O futuro do título de Patrimônio Cultural da Humanidade, concedido pela Unesco ao conjunto arquitetônica e paisagístico da Pampulha, está ameaçado pela não realização de compromissos assumidos com o órgão ONU, de saneamento da lagoa e restauração do Iate Clube, voltando ao desenho original de Oscar Niemeyer. É oportuno e urgente uma discussão sobre a questão. Realizador e visionário, Juscelino imaginou a Pampulha como um centro urbanístico para o lazer e o turismo da nova capital, que nascera do pioneirismo dos mineiros sob a inspiração da República recém instaurada e o lema positivista da “Ordem e do Progresso”.
Hoje, 75 anos depois, a Pampulha tem história, significados e simbolismos que a projetam, junto com Belo Horizonte, internacionalmente. Em articulação com a moldura natural da lagoa, Oscar Niemeyer implantou patrimônio excepcional, berço e marco da arquitetura modernista brasileira, e que encontrará expressão maior em Brasília, novamente pela ação futurista de Juscelino.
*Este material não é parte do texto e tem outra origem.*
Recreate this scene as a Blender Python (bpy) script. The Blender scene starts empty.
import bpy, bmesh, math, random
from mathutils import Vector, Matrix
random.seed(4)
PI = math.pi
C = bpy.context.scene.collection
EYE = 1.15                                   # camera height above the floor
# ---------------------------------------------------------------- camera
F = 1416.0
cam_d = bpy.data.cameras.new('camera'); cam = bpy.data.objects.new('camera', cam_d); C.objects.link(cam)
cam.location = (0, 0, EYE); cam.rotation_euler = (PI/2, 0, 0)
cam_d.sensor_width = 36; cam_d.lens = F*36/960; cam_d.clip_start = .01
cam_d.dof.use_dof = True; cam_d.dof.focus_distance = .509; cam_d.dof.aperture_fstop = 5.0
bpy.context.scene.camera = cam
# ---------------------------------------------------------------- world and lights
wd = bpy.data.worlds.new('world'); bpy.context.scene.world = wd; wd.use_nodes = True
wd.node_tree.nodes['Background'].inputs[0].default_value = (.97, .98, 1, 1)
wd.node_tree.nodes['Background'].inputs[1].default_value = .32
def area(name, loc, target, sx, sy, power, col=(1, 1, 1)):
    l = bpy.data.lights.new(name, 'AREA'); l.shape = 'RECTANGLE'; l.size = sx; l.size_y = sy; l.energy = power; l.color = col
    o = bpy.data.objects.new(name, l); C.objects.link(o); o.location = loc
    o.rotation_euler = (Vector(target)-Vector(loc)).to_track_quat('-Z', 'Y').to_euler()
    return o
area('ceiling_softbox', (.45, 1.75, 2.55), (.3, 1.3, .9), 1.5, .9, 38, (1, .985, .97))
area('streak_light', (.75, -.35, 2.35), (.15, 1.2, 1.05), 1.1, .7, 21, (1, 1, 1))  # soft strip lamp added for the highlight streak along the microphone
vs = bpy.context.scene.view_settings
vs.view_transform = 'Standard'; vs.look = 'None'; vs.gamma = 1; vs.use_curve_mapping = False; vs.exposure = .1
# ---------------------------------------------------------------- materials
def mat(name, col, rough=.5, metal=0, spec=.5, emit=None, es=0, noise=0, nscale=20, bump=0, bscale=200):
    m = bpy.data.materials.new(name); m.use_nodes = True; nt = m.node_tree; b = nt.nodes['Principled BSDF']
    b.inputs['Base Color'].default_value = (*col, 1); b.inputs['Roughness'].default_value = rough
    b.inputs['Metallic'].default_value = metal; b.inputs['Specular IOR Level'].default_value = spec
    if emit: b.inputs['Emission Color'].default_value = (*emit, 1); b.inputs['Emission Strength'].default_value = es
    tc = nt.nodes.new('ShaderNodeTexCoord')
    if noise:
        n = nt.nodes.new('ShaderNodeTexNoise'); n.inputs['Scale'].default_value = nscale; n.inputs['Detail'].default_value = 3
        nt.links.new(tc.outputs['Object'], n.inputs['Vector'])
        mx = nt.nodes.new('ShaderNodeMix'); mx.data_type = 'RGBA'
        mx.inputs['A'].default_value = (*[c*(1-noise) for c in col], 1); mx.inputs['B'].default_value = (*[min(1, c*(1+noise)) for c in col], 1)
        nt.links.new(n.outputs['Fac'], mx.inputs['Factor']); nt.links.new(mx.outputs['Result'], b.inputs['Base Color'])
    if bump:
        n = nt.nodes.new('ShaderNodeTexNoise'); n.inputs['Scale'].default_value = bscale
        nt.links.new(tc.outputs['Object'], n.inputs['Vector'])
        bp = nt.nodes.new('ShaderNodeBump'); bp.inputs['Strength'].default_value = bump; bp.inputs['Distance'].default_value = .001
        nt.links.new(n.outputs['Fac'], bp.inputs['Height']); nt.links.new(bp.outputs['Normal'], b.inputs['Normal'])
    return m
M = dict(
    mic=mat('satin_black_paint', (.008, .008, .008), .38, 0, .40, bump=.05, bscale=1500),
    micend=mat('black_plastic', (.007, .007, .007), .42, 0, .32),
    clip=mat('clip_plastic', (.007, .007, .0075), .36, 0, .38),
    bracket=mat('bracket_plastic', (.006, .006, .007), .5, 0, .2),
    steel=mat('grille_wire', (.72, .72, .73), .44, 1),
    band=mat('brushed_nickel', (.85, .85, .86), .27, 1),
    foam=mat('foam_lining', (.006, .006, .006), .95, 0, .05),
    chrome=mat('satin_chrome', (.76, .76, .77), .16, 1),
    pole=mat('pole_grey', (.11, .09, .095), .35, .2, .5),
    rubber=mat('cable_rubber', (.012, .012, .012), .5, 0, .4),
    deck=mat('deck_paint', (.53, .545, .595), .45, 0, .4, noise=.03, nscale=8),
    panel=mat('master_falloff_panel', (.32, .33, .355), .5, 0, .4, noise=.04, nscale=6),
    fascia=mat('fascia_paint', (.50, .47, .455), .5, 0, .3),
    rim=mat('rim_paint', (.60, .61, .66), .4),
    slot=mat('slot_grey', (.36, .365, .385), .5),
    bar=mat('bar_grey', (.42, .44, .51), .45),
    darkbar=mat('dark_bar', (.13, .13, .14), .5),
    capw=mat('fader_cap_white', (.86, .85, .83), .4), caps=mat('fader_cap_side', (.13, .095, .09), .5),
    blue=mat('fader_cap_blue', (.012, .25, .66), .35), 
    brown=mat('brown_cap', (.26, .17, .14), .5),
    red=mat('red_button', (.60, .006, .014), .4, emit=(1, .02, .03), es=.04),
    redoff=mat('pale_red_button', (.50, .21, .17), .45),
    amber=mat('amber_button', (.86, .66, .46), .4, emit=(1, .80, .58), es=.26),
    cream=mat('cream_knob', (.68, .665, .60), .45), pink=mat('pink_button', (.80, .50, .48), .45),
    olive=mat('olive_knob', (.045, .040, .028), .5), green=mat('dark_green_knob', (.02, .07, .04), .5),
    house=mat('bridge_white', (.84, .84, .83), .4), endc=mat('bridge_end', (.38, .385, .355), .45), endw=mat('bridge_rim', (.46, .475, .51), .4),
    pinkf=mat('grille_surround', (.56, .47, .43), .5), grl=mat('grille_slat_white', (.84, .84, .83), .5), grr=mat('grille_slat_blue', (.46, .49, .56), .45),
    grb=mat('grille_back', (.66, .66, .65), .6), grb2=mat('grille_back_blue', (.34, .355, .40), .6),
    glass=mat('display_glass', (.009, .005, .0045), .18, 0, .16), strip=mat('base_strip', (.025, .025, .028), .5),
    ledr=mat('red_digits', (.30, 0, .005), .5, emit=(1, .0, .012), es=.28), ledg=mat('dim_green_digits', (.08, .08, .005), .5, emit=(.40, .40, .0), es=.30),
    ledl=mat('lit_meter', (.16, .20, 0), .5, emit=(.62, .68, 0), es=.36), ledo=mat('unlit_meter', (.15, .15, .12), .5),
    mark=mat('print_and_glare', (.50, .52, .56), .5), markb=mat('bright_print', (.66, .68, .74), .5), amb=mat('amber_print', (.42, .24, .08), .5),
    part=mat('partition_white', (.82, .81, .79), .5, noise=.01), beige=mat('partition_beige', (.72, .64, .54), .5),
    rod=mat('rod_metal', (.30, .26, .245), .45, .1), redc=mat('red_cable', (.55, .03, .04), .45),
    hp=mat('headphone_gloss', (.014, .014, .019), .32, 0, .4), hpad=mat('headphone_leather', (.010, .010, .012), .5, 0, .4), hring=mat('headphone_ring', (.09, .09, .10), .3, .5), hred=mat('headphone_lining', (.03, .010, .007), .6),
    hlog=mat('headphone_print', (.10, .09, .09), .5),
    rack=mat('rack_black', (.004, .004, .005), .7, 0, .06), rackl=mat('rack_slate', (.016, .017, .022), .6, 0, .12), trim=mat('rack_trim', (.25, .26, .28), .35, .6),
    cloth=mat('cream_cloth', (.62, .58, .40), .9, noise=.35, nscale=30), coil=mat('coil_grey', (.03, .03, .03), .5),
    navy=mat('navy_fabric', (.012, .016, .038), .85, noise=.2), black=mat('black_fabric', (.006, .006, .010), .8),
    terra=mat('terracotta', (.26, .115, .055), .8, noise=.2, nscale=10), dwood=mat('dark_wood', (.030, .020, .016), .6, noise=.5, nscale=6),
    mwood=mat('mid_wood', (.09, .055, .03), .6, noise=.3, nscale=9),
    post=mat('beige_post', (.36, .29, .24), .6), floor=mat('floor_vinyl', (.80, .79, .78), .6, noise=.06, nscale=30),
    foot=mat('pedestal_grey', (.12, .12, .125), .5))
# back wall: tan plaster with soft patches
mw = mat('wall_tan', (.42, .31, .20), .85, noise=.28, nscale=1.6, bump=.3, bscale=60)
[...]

Nos nossos dias, com sua clara vocação turística e cultural, com o título de Patrimônio Cultural da
Humanidade, da Unesco, a Pampulha é o sonho de Juscelino a que Niemeyer deu vida e expressão.
Inscrita na lista das excepcionais criações humanas, assim como Ouro Preto, Diamantina e o conjunto escultórico de Congonhas, dignas da proteção internacional pela singularidade e exemplaridade de seu patrimônio, atributos que lhe conferem a distinção de marco e referência, a Pampulha deve estar apta a cumprir uma nova trajetória, com o novo título e os investimentos comprometidos para a concessão do título.
É o próprio Niemeyer, arquiteto do IPHAN, que remete à Minas setecentista , em especial a Vila Rica, os referenciais de sua arquitetura, como o fizeram os modernistas que, sob a liderança de Mário Andrade, na famosa visita a Ouro Preto na Semana Santa de 1924, descobrem, “perdida entre montanhas”, uma cidade preservada, cidade-museu, irrequieta e irredentista, berço de poetas, heróis e mártires, cívica e cultural”. Mas com identidade própria. Lá também o movimento republicano buscou inspiração ideológica para superação da monarquia e encontrou os inconfidentes e Tiradentes. E será na Vila Rica que os modernistas descobrem as raízes de uma cultura original brasileira, no cinzel e nas curvas de Aleijadinho e na riqueza do surto artístico do Século XVIII.
Juscelino e Niemeyer se encontram na Pampulha e nos sentimentos profundos de autonomia e modernidade, de recusa da arquitetura convencional e funcionalista. E que contrastará com a linha reta do positivismo de Aarão Reis, que “se impõe sobre os relevos e as ondulações do seu sítio natural”. Niemeyer retoma, nas curvas que já se libertara, no Século Dezoito, do traçado retilíneo jesuítico das primeiras matrizes mineiras, em particular de ouro Preto, conforme ele revela em vários textos, uma aproximação com a natureza, a integração com o paisagismo, a lagoa, contidas na visão futurística de Juscelino.
“É à Pampulha, diz Niemeyer, que devemos o início da nossa arquitetura, voltada para a forma livre e criadora que até hoje a caracteriza”. Nos pilotis, balanços, lajes, nos vãos, na arquitetura escultórica, no Museu, se expressa o novo estilo. Portinari, Ceschiatti, Zamoisk, Paulo Werneck e Burle Marx, ampliam a excepcionalidade dos monumentos. Salvemos a Pampulha e seu título, que atraem turistas de todo o mundo que visitam também as cidades históricas de Minas.